BRIEF: Locate the lines of the listing below that hold "high", then copy each of them.

DATA SHOWN:
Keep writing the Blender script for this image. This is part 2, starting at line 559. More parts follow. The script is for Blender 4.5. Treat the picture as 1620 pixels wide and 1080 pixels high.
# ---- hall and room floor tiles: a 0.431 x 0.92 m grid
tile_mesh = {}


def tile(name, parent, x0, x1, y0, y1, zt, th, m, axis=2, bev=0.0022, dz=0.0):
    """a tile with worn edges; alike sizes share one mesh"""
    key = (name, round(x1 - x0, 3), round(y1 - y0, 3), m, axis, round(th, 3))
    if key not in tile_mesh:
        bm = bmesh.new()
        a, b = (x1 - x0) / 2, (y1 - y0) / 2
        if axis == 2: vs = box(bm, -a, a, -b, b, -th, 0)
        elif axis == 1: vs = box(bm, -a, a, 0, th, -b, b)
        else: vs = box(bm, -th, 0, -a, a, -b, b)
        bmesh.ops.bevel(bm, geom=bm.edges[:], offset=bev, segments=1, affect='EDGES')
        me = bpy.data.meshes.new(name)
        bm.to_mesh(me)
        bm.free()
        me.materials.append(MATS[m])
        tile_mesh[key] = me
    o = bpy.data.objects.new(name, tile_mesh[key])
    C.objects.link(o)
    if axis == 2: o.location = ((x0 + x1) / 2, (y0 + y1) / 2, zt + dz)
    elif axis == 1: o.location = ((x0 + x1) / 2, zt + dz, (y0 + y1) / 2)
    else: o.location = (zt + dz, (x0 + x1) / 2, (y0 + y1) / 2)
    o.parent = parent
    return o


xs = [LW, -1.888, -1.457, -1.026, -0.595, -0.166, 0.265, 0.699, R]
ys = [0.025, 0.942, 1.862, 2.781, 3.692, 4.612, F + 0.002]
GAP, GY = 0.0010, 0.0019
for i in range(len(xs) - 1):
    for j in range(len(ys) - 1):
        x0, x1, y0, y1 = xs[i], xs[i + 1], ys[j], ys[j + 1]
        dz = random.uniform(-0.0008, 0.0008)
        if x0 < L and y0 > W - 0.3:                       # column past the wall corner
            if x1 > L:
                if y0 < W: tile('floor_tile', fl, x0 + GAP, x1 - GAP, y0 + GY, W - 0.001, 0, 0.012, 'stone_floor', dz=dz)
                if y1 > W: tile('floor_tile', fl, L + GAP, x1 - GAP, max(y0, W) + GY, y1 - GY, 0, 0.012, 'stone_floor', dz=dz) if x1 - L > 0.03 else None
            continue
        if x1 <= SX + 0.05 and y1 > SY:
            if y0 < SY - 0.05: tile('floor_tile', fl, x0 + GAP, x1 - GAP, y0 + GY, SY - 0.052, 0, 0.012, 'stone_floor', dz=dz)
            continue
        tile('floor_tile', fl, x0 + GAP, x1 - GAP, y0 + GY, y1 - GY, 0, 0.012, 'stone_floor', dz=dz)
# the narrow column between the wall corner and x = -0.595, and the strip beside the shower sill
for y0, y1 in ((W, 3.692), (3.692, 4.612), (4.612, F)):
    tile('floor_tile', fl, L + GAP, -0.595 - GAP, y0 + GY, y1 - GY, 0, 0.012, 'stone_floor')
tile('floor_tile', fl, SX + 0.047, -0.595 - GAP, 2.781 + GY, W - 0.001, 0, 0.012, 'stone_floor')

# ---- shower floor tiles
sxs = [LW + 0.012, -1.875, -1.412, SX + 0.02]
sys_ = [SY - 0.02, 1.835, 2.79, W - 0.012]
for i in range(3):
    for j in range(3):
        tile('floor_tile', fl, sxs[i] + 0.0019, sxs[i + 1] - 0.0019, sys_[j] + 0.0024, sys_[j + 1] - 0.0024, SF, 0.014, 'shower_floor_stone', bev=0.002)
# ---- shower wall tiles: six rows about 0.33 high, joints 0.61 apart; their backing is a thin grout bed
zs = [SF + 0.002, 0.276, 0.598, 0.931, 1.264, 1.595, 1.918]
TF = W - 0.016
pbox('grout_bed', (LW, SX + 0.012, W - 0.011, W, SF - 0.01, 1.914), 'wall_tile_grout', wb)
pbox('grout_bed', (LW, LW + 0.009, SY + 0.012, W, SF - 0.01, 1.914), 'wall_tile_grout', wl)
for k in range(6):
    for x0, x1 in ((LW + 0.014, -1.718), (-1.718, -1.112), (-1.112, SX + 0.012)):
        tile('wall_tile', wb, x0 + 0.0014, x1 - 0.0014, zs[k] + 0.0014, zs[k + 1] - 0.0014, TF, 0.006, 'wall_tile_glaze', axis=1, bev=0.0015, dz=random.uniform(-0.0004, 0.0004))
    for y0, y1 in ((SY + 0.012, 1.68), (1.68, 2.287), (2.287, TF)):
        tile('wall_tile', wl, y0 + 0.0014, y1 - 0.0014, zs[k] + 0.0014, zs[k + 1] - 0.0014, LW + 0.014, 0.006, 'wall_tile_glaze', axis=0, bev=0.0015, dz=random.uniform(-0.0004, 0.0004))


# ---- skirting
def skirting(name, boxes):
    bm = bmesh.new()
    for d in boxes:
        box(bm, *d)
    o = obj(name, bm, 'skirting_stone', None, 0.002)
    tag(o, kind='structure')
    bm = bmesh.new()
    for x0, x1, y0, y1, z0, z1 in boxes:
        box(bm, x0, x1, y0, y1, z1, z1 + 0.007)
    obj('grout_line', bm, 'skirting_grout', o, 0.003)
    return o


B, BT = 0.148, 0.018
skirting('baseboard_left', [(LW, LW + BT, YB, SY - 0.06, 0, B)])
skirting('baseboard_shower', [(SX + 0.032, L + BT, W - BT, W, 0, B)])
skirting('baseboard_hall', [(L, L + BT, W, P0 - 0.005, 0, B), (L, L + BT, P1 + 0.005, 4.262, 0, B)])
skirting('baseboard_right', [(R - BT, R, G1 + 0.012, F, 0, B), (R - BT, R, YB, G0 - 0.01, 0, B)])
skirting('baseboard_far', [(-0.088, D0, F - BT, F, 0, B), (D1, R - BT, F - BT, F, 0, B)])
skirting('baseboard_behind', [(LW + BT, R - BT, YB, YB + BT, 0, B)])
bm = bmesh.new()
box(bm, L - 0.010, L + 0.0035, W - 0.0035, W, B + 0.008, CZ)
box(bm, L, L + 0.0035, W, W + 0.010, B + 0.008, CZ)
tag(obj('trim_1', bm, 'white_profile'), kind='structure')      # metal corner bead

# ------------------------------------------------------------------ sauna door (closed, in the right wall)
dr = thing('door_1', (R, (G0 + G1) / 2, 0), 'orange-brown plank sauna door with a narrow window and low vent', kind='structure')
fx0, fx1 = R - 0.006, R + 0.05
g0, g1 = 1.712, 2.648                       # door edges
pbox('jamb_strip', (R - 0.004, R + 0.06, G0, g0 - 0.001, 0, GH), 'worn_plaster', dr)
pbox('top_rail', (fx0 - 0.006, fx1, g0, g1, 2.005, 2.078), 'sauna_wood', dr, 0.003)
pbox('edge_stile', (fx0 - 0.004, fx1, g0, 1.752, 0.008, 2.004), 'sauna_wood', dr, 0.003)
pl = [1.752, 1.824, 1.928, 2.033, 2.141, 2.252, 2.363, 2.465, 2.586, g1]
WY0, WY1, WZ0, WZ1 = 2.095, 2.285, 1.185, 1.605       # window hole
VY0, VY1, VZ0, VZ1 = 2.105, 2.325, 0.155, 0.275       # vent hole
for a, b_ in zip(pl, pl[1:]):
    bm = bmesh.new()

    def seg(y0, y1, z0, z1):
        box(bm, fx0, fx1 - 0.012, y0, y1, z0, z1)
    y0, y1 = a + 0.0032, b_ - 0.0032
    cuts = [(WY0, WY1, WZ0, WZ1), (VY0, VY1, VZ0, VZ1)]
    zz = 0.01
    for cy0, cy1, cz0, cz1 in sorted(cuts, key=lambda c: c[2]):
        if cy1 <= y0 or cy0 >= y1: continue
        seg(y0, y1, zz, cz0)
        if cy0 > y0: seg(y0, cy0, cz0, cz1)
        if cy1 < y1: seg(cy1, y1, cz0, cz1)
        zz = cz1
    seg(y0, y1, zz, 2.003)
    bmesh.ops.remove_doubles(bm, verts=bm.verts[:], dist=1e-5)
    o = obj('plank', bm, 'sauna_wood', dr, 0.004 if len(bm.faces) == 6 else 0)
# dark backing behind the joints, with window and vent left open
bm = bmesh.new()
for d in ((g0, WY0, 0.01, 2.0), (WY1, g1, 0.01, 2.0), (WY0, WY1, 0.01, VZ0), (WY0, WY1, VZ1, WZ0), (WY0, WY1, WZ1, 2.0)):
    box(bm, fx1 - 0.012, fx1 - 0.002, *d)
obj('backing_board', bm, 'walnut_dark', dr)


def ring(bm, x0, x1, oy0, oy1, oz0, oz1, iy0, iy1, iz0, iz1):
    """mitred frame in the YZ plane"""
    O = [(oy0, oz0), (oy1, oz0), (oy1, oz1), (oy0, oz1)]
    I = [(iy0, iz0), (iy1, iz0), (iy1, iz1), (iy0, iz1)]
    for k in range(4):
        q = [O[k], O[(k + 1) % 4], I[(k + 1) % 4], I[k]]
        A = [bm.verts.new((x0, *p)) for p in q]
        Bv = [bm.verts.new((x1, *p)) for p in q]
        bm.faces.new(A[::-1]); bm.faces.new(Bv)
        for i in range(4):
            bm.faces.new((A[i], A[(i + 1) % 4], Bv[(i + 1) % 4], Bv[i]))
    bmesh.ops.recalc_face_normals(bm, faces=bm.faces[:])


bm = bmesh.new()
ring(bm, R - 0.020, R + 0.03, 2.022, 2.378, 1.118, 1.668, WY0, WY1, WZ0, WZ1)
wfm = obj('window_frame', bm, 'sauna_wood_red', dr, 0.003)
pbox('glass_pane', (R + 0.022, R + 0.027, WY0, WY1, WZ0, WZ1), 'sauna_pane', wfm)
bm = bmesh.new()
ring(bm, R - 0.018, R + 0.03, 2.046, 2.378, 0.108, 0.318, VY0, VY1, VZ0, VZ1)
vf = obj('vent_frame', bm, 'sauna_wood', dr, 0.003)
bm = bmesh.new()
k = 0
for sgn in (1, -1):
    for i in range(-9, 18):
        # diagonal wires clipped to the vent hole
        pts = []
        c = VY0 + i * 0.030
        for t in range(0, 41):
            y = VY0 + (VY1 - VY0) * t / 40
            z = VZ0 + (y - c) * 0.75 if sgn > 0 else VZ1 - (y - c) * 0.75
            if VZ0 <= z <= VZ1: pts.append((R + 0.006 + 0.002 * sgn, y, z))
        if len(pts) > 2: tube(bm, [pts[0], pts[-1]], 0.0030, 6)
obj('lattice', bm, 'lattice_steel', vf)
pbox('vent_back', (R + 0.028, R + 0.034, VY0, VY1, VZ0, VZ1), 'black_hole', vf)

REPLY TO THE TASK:
Keep writing the Blender script for this image. This is part 2, starting at line 559. More parts follow. The script is for Blender 4.5. Treat the picture as 1620 pixels wide and 1080 pixels high.
# ---- shower wall tiles: six rows about 0.33 high, joints 0.61 apart; their backing is a thin grout bed